How to Architect Software for Safety

How to Architect Software for Safety

The temptation to jump in and start coding is always great. For both safety and security if you take this approach you may pay for it later. Designing a proper software architecture can...

  • Simplify interfaces
  • Reduce the amount of code which has to be considered as safety related
  • Facilitate modularization
  • Facilitate test and verification
  • Facilitate easier change manage for non-safety related software
  • Allow for a tighter hardware design
  • Simplify the code

As regards the goal of simplification I love the quote below although I still have to read it twice

 Figure 1 - A good quotation on software design

The V model from IEC 61508-3 shows the software architecture step as the step between capturing the requirements and software design. It is the step which decides the basic software safety strategy including the use of redundancy and diversity. It also involves allocating the functionality to the major elements and sub-systems and deciding how they will be interconnected.

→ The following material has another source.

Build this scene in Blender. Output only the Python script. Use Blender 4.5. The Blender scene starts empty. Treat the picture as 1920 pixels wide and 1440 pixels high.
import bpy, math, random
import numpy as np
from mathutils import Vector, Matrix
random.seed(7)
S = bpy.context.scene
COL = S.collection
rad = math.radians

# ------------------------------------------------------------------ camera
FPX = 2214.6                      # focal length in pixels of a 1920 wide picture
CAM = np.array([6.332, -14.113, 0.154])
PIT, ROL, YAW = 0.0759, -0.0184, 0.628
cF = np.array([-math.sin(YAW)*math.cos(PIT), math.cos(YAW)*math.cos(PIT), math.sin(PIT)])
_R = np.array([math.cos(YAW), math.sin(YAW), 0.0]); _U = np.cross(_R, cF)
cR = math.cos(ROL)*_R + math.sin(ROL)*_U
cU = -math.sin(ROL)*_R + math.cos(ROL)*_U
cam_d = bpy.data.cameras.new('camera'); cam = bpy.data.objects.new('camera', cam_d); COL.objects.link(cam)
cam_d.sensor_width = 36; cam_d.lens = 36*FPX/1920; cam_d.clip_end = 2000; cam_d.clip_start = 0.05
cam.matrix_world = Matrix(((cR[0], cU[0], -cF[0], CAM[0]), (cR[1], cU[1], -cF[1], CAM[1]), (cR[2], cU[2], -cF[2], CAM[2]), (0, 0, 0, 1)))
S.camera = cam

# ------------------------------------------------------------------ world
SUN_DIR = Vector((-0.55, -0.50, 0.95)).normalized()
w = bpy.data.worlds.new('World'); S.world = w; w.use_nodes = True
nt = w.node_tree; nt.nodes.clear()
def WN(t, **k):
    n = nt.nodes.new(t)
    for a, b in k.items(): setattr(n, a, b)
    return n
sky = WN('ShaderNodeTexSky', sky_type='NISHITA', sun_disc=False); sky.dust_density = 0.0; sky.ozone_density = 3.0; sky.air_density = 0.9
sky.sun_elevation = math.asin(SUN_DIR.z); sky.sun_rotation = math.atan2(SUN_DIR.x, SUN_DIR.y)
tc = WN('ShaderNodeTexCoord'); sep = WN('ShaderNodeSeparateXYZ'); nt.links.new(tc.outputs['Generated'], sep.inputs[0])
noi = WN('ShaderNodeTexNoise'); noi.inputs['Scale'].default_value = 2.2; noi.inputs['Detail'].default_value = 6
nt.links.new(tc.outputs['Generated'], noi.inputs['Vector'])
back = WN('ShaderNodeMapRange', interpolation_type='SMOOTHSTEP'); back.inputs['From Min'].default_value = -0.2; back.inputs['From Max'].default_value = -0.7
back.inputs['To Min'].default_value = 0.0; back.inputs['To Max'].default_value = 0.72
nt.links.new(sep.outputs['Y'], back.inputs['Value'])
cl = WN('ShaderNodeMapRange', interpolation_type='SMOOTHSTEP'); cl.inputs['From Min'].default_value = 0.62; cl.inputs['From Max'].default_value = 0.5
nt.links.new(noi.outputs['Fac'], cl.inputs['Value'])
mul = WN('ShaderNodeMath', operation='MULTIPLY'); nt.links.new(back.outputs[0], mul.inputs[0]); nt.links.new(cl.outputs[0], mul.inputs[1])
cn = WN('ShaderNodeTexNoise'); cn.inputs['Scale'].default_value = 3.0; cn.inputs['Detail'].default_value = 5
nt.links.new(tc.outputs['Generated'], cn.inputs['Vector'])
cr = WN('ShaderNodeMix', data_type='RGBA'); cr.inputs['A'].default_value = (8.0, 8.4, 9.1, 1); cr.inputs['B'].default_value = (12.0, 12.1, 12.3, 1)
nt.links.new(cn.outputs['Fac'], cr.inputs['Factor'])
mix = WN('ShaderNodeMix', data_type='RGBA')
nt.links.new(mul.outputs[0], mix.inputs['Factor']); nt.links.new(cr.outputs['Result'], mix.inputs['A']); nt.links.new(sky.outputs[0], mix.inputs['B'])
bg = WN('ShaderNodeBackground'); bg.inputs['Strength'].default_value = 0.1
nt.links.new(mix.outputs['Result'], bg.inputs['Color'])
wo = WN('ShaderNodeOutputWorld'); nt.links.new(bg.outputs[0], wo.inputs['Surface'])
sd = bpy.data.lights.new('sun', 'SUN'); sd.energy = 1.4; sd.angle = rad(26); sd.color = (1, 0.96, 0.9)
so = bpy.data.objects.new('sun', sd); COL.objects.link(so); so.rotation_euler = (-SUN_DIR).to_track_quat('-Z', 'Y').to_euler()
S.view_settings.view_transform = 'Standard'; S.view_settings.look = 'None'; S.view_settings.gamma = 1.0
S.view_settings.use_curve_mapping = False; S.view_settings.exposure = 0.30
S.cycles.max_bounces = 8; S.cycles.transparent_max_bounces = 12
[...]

Figure 2 - V model from IEC 61508-3:2010

Some of the best descriptions of software architecture are given in the machinery standard IEC 62061 including the figure below. The figure is not dedicated to software but I think it still gets the idea across.

Figure 3 - Extract from the machinery safety standard IEC 62061

If the architecture doesn’t support sufficient separation between safety and non-safety software, then all the software will need to be developed to the safety standards. If the software is of mixed safety integrity, then an architecture which doesn’t support a claim for sufficient independence will lead to all software having to be developed to the highest safety integrity of any module.

Obviously, the software architecture will need to coordinate with the hardware architecture. If the system contains three uC/uP with one to run the control software and two to each run a safety channel, then the individual uC/uP can each have their own software architecture with sufficient separation/independence largely demonstrated by default. Achieving the same thing in a single processor will need much more architectural planning. 

In addition to the partitioning into sub-systems and elements the architecture shall also describe the control flow but that will makes a future blog topic.